В одной из палаток продают «лицензионные кино», в соседней — «салат айзберх» и, если не расписаться на чеке, кричат: «эй, вы вообще-то мне не расчеркнулись», которое звучит как «вы мне не сдались».

Во дворе, вместо собаки или кошки, выгуливают двух хорьков на поводке. Доктор, выискивая нужную дату в календаре, грустно повторяет: «Вы не поверите, и в этом году, и в этом году опять среда, да, среда».

Ничего, скоро все листья с хрустом довырастут, как новенькие кости, всё выветрится, запылится как надо, в меру поскучнеет, покроется, наконец, кожей. А то ходят все наружу своей внутренней тайной жизнью, смотрят, написать что-нибудь на стенке спокойно не дадут.

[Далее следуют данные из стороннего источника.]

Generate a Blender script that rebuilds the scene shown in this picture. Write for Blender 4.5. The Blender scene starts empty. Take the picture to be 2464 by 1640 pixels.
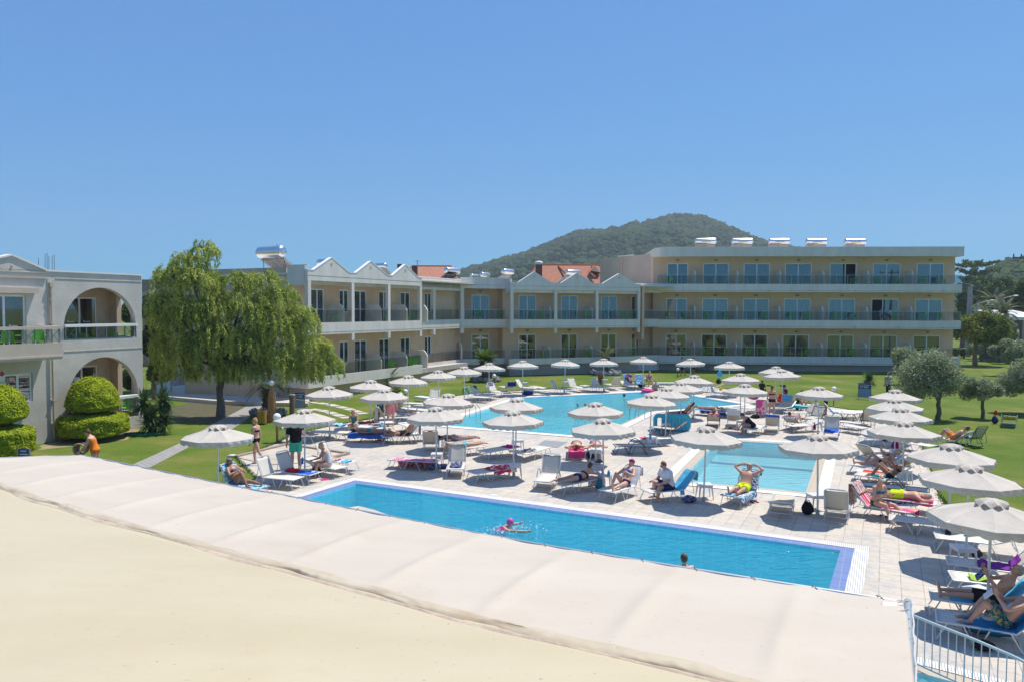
import bpy, bmesh, math, random
import numpy as np
from mathutils import Vector, Matrix, noise
from mathutils.geometry import tessellate_polygon
random.seed(11); RNG=np.random.default_rng(11)
PI=math.pi; R=math.radians
C=bpy.context.scene.collection
SC=bpy.context.scene
# ---------------- camera ----------------
H=5.8; F=1830.0
PITCH=math.atan((820-743)/F)
RC=(Matrix.Rotation(PI/2-PITCH,3,'X') @ Matrix.Rotation(.0037,3,'Z'))
cd=bpy.data.cameras.new('camera'); cam=bpy.data.objects.new('camera',cd); C.objects.link(cam)
cd.sensor_width=36; cd.lens=F/2464*36; cd.clip_end=6000; cd.clip_start=.05
cam.matrix_world=Matrix.Translation((0,0,H)) @ RC.to_4x4()
SC.camera=cam
# ---------------- world and sun ----------------
SUN_EL=R(67); SUN_AZ=R(54)            # azimuth measured from +Y towards +X
w=bpy.data.worlds.new('World'); SC.world=w; w.use_nodes=True
nt=w.node_tree; bg=nt.nodes['Background']
sky=nt.nodes.new('ShaderNodeTexSky'); sky.sky_type='NISHITA'; sky.sun_disc=False
sky.sun_elevation=SUN_EL; sky.sun_rotation=SUN_AZ; sky.air_density=1.0; sky.dust_density=0; sky.ozone_density=6; sky.altitude=0
EXPO=.48; kk=1/.11/2**EXPO
sp=nt.nodes.new('ShaderNodeSeparateColor'); cb=nt.nodes.new('ShaderNodeCombineColor'); nt.links.new(sky.outputs[0],sp.inputs[0])
for i,(ex,co) in enumerate(((.30,.107),(.48,.2016),(.35,.410))):
    pw=nt.nodes.new('ShaderNodeMath'); pw.operation='POWER'; pw.inputs[1].default_value=ex; mu=nt.nodes.new('ShaderNodeMath'); mu.operation='MULTIPLY'; mu.inputs[1].default_value=co*kk
    nt.links.new(sp.outputs[i],pw.inputs[0]); nt.links.new(pw.outputs[0],mu.inputs[0]); nt.links.new(mu.outputs[0],cb.inputs[i])
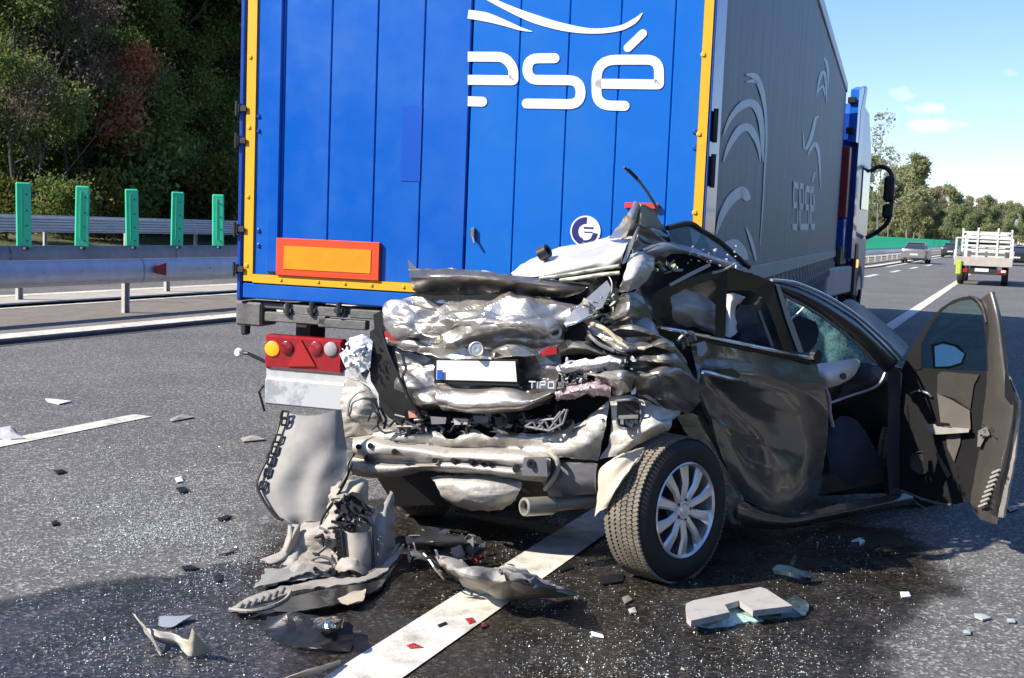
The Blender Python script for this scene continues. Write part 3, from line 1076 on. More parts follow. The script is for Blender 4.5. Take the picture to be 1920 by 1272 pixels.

Весь день готовлю к печати картинки, копаюсь в цветах, вымеряю все эти сочетания, тени, свет, оттенки зелёного, тона рыжего, выхожу из лаборатории и вижу как раз над магазином UNITED COLORS OF BENETTON огромную двойную радугу, в которой можно разглядеть всё то, что мне, конечно, не далось при печати.


Дима Шатров уезжая в свои запредельные Гималаи, рассказывал про камеры, говорил, что вот, мол, заказал второй «никон», один такой точно оттестировал и всё, можно брать пару.

— Зачем, Дима, такой же, — спрашиваю.

— Ну, — отвечает, — однажды в горах моя камера сдохла и я остался без ничего, с тех пор у меня всего по два.

Это же закон живого организма! Всего пара, на случай поломки. И почки две, и глаза два, и родителя два.


В фотолаборатории договариваюсь с печатником, когда лучше приходить.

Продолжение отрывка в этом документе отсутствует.